Give all of the lines again exactly as they read.

------------------------

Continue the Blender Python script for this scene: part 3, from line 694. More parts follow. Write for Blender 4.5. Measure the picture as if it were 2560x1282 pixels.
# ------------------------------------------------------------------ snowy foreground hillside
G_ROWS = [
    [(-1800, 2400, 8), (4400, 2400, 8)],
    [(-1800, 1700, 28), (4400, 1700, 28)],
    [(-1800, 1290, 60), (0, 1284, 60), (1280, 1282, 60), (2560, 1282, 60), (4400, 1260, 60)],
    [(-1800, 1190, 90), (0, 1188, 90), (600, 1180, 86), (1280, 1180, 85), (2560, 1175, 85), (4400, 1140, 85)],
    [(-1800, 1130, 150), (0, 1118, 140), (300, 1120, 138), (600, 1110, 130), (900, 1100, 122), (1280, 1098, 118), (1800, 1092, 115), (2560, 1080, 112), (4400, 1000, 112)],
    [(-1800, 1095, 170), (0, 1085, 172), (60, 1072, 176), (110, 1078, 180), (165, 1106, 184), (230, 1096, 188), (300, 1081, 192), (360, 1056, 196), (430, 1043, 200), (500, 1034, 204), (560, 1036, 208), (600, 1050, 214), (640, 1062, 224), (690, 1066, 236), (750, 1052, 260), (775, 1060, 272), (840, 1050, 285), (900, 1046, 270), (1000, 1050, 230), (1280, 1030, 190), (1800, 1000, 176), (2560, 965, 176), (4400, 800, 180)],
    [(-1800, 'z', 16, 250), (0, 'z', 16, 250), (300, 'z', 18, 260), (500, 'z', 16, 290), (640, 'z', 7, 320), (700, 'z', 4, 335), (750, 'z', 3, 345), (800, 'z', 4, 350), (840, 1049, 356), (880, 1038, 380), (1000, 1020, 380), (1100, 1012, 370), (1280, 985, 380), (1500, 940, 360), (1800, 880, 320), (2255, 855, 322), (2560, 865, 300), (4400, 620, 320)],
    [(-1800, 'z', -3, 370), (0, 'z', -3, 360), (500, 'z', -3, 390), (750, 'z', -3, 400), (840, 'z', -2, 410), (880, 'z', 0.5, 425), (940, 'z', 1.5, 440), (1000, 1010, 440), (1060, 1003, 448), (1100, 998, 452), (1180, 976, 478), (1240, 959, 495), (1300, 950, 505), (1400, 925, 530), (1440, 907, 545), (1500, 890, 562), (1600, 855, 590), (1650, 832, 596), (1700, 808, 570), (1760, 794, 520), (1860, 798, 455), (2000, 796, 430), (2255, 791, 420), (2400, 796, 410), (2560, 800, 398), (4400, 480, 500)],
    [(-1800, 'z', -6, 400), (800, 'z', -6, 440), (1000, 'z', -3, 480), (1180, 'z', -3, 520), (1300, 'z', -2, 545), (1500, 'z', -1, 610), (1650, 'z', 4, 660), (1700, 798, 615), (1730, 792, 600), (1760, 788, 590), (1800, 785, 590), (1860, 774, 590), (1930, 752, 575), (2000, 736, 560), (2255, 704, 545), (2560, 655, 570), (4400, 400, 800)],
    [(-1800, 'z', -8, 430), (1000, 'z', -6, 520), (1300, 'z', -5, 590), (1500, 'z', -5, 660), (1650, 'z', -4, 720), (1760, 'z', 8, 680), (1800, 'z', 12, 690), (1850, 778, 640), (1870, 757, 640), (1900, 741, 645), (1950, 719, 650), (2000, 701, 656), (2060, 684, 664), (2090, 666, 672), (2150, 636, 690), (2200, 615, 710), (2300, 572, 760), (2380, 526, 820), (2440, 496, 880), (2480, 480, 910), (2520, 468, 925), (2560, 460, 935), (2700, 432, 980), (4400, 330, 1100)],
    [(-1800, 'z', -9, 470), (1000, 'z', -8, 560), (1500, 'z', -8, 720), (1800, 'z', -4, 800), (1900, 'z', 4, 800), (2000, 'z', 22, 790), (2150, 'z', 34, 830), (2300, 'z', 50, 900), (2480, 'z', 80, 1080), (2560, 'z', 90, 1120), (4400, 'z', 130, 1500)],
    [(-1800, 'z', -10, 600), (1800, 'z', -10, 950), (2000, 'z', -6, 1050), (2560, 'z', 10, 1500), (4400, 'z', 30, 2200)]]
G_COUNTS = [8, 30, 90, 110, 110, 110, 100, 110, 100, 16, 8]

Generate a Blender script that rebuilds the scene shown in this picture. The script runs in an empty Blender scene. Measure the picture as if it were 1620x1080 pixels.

------------------------

▶ **ANSWER TO THE TASK**:
Continue the Blender Python script for this scene: part 3, from line 694. More parts follow. Write for Blender 4.5. Measure the picture as if it were 2560x1282 pixels.
# ------------------------------------------------------------------ snowy foreground hillside
G_ROWS = [
    [(-1800, 2400, 8), (4400, 2400, 8)],
    [(-1800, 1700, 28), (4400, 1700, 28)],
    [(-1800, 1290, 60), (0, 1284, 60), (1280, 1282, 60), (2560, 1282, 60), (4400, 1260, 60)],
    [(-1800, 1190, 90), (0, 1188, 90), (600, 1180, 86), (1280, 1180, 85), (2560, 1175, 85), (4400, 1140, 85)],
    [(-1800, 1130, 150), (0, 1118, 140), (300, 1120, 138), (600, 1110, 130), (900, 1100, 122), (1280, 1098, 118), (1800, 1092, 115), (2560, 1080, 112), (4400, 1000, 112)],
    [(-1800, 1095, 170), (0, 1085, 172), (60, 1072, 176), (110, 1078, 180), (165, 1106, 184), (230, 1096, 188), (300, 1081, 192), (360, 1056, 196), (430, 1043, 200), (500, 1034, 204), (560, 1036, 208), (600, 1050, 214), (640, 1062, 224), (690, 1066, 236), (750, 1052, 260), (775, 1060, 272), (840, 1050, 285), (900, 1046, 270), (1000, 1050, 230), (1280, 1030, 190), (1800, 1000, 176), (2560, 965, 176), (4400, 800, 180)],
    [(-1800, 'z', 16, 250), (0, 'z', 16, 250), (300, 'z', 18, 260), (500, 'z', 16, 290), (640, 'z', 7, 320), (700, 'z', 4, 335), (750, 'z', 3, 345), (800, 'z', 4, 350), (840, 1049, 356), (880, 1038, 380), (1000, 1020, 380), (1100, 1012, 370), (1280, 985, 380), (1500, 940, 360), (1800, 880, 320), (2255, 855, 322), (2560, 865, 300), (4400, 620, 320)],
    [(-1800, 'z', -3, 370), (0, 'z', -3, 360), (500, 'z', -3, 390), (750, 'z', -3, 400), (840, 'z', -2, 410), (880, 'z', 0.5, 425), (940, 'z', 1.5, 440), (1000, 1010, 440), (1060, 1003, 448), (1100, 998, 452), (1180, 976, 478), (1240, 959, 495), (1300, 950, 505), (1400, 925, 530), (1440, 907, 545), (1500, 890, 562), (1600, 855, 590), (1650, 832, 596), (1700, 808, 570), (1760, 794, 520), (1860, 798, 455), (2000, 796, 430), (2255, 791, 420), (2400, 796, 410), (2560, 800, 398), (4400, 480, 500)],
    [(-1800, 'z', -6, 400), (800, 'z', -6, 440), (1000, 'z', -3, 480), (1180, 'z', -3, 520), (1300, 'z', -2, 545), (1500, 'z', -1, 610), (1650, 'z', 4, 660), (1700, 798, 615), (1730, 792, 600), (1760, 788, 590), (1800, 785, 590), (1860, 774, 590), (1930, 752, 575), (2000, 736, 560), (2255, 704, 545), (2560, 655, 570), (4400, 400, 800)],
    [(-1800, 'z', -8, 430), (1000, 'z', -6, 520), (1300, 'z', -5, 590), (1500, 'z', -5, 660), (1650, 'z', -4, 720), (1760, 'z', 8, 680), (1800, 'z', 12, 690), (1850, 778, 640), (1870, 757, 640), (1900, 741, 645), (1950, 719, 650), (2000, 701, 656), (2060, 684, 664), (2090, 666, 672), (2150, 636, 690), (2200, 615, 710), (2300, 572, 760), (2380, 526, 820), (2440, 496, 880), (2480, 480, 910), (2520, 468, 925), (2560, 460, 935), (2700, 432, 980), (4400, 330, 1100)],
    [(-1800, 'z', -9, 470), (1000, 'z', -8, 560), (1500, 'z', -8, 720), (1800, 'z', -4, 800), (1900, 'z', 4, 800), (2000, 'z', 22, 790), (2150, 'z', 34, 830), (2300, 'z', 50, 900), (2480, 'z', 80, 1080), (2560, 'z', 90, 1120), (4400, 'z', 130, 1500)],
    [(-1800, 'z', -10, 600), (1800, 'z', -10, 950), (2000, 'z', -6, 1050), (2560, 'z', 10, 1500), (4400, 'z', 30, 2200)]]
G_COUNTS = [8, 30, 90, 110, 110, 110, 100, 110, 100, 16, 8]

Generate a Blender script that rebuilds the scene shown in this picture. The script runs in an empty Blender scene. Measure the picture as if it were 1620x1080 pixels.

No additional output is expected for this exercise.